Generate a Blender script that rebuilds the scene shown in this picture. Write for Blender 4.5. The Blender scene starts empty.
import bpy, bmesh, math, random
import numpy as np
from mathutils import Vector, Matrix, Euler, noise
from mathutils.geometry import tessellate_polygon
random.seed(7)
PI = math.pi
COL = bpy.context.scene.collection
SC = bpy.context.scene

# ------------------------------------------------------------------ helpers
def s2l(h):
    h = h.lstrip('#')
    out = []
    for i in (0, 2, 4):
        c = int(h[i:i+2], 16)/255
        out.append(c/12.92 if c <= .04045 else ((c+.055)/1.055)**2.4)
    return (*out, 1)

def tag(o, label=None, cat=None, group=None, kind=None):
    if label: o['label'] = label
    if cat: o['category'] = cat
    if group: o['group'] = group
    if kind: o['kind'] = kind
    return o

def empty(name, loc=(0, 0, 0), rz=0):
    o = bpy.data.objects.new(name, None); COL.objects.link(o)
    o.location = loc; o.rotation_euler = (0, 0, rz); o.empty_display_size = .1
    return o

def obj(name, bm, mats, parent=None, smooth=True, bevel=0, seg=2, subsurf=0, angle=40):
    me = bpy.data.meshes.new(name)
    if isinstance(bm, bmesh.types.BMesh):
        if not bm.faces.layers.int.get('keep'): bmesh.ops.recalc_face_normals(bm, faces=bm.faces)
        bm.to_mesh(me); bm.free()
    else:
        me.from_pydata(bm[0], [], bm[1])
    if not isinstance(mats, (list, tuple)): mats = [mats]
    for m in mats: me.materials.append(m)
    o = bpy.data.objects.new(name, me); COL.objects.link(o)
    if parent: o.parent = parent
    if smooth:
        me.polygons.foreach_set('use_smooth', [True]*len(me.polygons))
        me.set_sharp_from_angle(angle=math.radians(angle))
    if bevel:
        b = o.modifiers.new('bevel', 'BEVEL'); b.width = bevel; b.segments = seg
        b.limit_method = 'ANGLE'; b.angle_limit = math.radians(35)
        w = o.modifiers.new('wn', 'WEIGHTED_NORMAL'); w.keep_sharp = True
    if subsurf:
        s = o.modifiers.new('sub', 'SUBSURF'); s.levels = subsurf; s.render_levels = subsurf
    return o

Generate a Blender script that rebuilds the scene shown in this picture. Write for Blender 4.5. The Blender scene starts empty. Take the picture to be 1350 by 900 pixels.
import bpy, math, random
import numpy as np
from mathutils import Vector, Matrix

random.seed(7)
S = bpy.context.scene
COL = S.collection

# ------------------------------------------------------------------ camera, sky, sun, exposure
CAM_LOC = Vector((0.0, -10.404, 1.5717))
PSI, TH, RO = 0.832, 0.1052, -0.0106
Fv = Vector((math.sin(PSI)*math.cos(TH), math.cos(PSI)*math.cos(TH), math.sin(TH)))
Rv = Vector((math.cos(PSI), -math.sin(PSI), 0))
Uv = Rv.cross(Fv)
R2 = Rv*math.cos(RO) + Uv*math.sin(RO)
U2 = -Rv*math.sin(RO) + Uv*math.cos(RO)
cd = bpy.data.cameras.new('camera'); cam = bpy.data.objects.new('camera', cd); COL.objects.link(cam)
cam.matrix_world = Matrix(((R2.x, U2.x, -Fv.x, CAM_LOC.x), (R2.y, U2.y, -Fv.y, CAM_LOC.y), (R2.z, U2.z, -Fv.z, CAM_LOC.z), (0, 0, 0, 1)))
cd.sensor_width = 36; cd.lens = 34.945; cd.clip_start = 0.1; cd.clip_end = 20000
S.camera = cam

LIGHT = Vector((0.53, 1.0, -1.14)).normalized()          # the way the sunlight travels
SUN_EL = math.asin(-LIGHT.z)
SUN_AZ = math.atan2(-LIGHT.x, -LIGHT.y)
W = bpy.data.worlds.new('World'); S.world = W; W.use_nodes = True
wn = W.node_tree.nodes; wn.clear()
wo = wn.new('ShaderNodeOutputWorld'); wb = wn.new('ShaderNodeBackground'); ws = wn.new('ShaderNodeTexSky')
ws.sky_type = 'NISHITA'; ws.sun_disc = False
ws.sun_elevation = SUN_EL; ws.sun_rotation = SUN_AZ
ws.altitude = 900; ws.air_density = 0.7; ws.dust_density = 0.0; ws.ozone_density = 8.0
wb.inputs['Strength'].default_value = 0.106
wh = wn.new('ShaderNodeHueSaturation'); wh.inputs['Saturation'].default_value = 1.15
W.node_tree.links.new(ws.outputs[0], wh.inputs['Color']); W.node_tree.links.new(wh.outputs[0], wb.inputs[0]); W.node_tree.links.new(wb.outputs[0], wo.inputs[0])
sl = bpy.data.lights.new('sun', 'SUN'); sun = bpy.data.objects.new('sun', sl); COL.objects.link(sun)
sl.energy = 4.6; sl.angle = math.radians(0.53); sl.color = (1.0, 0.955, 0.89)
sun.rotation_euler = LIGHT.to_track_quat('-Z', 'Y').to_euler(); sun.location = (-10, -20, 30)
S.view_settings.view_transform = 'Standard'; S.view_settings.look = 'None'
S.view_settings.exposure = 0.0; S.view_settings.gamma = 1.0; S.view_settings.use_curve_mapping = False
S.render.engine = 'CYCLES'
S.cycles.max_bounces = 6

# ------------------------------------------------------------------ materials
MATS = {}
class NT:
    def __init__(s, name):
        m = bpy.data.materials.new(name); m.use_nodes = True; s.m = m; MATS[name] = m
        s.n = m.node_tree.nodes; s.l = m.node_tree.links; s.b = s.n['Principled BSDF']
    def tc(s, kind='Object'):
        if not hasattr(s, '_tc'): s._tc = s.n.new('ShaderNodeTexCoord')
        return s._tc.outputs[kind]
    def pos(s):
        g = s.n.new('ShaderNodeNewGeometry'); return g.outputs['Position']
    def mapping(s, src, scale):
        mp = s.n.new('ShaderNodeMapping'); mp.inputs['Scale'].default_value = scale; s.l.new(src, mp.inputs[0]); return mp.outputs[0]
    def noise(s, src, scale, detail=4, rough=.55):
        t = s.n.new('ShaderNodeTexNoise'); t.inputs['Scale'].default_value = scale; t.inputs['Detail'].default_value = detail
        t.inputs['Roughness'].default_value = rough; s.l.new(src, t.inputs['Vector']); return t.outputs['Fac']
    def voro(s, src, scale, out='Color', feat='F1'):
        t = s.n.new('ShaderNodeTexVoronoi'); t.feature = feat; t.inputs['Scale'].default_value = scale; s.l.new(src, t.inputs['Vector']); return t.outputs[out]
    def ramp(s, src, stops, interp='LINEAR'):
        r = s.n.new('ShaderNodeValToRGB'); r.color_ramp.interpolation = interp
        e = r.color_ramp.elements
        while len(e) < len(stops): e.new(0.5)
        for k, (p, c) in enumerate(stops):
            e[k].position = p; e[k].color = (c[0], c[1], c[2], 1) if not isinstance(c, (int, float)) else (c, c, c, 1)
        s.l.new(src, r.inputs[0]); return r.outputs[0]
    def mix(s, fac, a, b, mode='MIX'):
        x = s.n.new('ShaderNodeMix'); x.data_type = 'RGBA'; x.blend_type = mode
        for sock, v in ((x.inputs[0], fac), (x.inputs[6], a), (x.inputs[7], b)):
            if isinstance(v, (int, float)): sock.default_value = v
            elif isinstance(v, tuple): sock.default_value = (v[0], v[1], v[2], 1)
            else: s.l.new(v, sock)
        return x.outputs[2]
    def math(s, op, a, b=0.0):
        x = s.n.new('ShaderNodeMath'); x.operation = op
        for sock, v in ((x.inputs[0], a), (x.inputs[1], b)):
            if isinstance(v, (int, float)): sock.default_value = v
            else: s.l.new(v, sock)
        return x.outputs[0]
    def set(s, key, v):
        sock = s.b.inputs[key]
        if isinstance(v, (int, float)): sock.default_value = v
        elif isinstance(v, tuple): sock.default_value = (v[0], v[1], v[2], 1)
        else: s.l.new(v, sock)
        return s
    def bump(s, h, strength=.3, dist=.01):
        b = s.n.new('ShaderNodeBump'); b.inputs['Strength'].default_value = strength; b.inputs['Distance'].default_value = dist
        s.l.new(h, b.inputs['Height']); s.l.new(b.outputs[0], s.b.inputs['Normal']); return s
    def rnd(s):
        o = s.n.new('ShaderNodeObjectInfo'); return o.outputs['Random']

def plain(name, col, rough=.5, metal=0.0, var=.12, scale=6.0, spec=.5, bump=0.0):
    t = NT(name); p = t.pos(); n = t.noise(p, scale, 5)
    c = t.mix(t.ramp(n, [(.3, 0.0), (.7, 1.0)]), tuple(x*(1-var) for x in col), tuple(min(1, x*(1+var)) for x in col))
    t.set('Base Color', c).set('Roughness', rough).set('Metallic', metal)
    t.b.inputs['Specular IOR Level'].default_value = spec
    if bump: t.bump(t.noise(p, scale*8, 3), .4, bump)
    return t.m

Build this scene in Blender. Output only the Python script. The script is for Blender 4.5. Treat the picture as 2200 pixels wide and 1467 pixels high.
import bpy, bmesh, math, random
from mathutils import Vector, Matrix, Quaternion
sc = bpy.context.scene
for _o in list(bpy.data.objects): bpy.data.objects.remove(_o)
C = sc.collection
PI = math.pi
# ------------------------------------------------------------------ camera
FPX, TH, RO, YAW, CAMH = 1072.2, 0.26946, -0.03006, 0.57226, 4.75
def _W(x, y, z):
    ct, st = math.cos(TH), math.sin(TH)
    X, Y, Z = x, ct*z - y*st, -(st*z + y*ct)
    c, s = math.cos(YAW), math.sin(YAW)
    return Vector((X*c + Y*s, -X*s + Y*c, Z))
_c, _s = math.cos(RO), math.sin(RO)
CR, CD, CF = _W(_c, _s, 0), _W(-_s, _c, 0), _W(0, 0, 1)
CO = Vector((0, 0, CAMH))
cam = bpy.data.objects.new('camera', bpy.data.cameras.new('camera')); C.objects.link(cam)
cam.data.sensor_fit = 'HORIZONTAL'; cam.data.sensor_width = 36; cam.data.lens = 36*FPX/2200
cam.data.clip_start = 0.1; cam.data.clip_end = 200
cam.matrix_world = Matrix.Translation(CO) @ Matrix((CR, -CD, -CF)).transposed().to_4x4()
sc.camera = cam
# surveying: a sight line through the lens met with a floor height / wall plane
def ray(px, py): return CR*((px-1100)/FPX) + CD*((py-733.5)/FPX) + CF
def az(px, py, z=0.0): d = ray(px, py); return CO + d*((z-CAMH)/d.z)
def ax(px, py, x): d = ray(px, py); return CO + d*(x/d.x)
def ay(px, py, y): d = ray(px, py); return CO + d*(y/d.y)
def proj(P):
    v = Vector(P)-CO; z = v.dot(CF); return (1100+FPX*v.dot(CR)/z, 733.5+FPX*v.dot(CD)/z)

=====

= Direction =
Repeat word for word the stretch of lines from the one with "by 900 pixels." down to the one with "S.camera = cam", both included.

= Response =
Generate a Blender script that rebuilds the scene shown in this picture. Write for Blender 4.5. The Blender scene starts empty. Take the picture to be 1350 by 900 pixels.
import bpy, math, random
import numpy as np
from mathutils import Vector, Matrix

random.seed(7)
S = bpy.context.scene
COL = S.collection

# ------------------------------------------------------------------ camera, sky, sun, exposure
CAM_LOC = Vector((0.0, -10.404, 1.5717))
PSI, TH, RO = 0.832, 0.1052, -0.0106
Fv = Vector((math.sin(PSI)*math.cos(TH), math.cos(PSI)*math.cos(TH), math.sin(TH)))
Rv = Vector((math.cos(PSI), -math.sin(PSI), 0))
Uv = Rv.cross(Fv)
R2 = Rv*math.cos(RO) + Uv*math.sin(RO)
U2 = -Rv*math.sin(RO) + Uv*math.cos(RO)
cd = bpy.data.cameras.new('camera'); cam = bpy.data.objects.new('camera', cd); COL.objects.link(cam)
cam.matrix_world = Matrix(((R2.x, U2.x, -Fv.x, CAM_LOC.x), (R2.y, U2.y, -Fv.y, CAM_LOC.y), (R2.z, U2.z, -Fv.z, CAM_LOC.z), (0, 0, 0, 1)))
cd.sensor_width = 36; cd.lens = 34.945; cd.clip_start = 0.1; cd.clip_end = 20000
S.camera = cam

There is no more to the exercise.